A letter from Gearóid Mac Eoin (1909-2003) to Fr. Senan Moynihan OFM Cap. Mac Eoin refers to 'The Capuchin Annual' as a 'magnificent production' which has impressed in the United States.

Letter from Frank Duff

A letter from Frank Duff (1889-1980) to Fr. Senan Moynihan OFM Cap. thanking the friar for his expression of sympathy on the death of his mother.
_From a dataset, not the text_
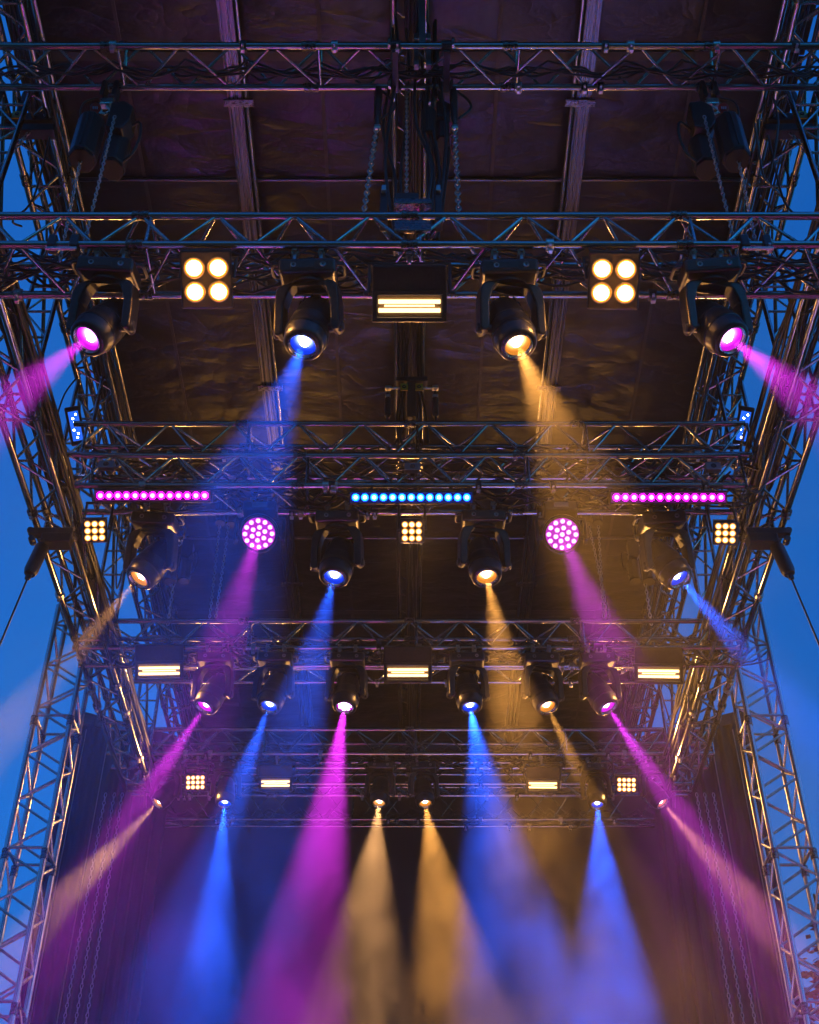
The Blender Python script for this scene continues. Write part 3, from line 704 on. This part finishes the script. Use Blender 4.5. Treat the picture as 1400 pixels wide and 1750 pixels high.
# centre rigging under the ridge
hb_ = thing('hanging_bracket', 'bright steel hanging bar and cheek plates at the centre of the nearest truss', 'bracket', V(.095, D1a-.1, Z1))
part('bar', box(.052, .016, .78, .003, PANEL_GREY), hb_, TR(V(.095, D1a+.0, Z1+.42)))
for dx in (-.045, .045): part('cheek_plate', box(.036, .05, .44, .004, PANEL_GREY), hb_, TR(V(.095+dx, D1a+.1, Z1+.10)))
part('pin', box(.13, .02, .02, .003, STEEL), hb_, TR(V(.095, D1a+.06, Z1+.2)))
for s, side in ((-1, 'left'), (1, 'right')):
    cl = thing('truss_clamp', f'black clamp frame around the nearest truss just {side} of the ridge', 'clamp', V(.085+.19*s, D1a, Z1), 'truss clamps')
    for y in (D1a, D1b): part('collar', lathe('collar', [(.026, -.04), (.042, -.04), (.042, .04), (.026, .04), (.026, -.04)], 14, BLACK), cl, TR(V(.085+.19*s, y, Z1), frame(V(1, 0, 0))))
    part('web', box(.05, D1b-D1a, .05, .006, BLACK), cl, TR(V(.085+.19*s, (D1a+D1b)/2, Z1-.05)))
    for y in (D1a, D1b): part('bolt', box(.02, .03, .11, .003, STEEL), cl, TR(V(.085+.235*s, y-.03, Z1)))
hoist('black centre chain hoist hanging from the nearest truss beside the ridge', (.17, D1b+.05, Z1), s=1, k=.6, body=.5, group='centre chain hoists', badge=False)
chain('long hoist chain hanging at the centre of the front truss', (-.02, D1b, Z1-.05), (-.02, D1b-.05, Z2+.42), 'centre hoist chains')
chain('thin chain left of the centre front hoist', (-.24, D1b, Z1-.55), (-.31, D1b-.05, Z2+.5), 'centre hoist chains', .045, .0075, .016)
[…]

Postcard from Margaret Mary Pearse

A postcard from Margaret Mary Pearse (M.M. Nic Phiarais) to Fr. Senan Moynihan OFM Cap. The postcard shows a view of the coast at Greenore in County Louth. The postcard reads '‘It is like living on a fine boat’. “The Mournes” are before me. X the “Carlingfords” behind’. Pearse has annotated the image to aid her description of her surroundings.

Letter from Alice Ginnell

A letter from Alice Ginnell (1882-1967) to Fr. Senan Moynihan OFM Cap. Ginnell was a Westmeath-born nationalist, feminist, and prominent member of Cumann na mBan. The letter refers to her hope to have an article published in ‘The Capuchin Annual’ on the recently deceased Marie Perolz Flanagan. Marie Perolz (d. 12 December 1950) was a radical Irish activist and revolutionary whose close acquaintances included James Connolly, Jim Larkin, and Constance Markievicz. Perolz was a member of the Irish Citizen Army and was also associated with Delia Larkin’s Irish Women Workers’ Union. In her letter, Ginnell concurs with Captain Robert Monteith’s description of Perloz as a ‘white flame … both spiritually and nationally’. All the women she suggests as an author for such a tribute were celebrated for their close association with the nationalist movement. Her first preference was Helena Moloney (1883-1967), another veteran of the Irish Citizen Army, who fought in the General Post Office in the 1916 Rising. Alternatively, she refers to ‘John Brennan’, a pseudonym for Sydney Gifford Czira (1889-1974), a journalist, former suffragette, and radical nationalist whose sisters Muriel MacDonagh and Grace Plunkett were both left widowed after 1916. Finally, Ginnell mentions ‘Madame MacBride’ or Maud Gonne MacBride (1866-1953), a leading political activist and revolutionary.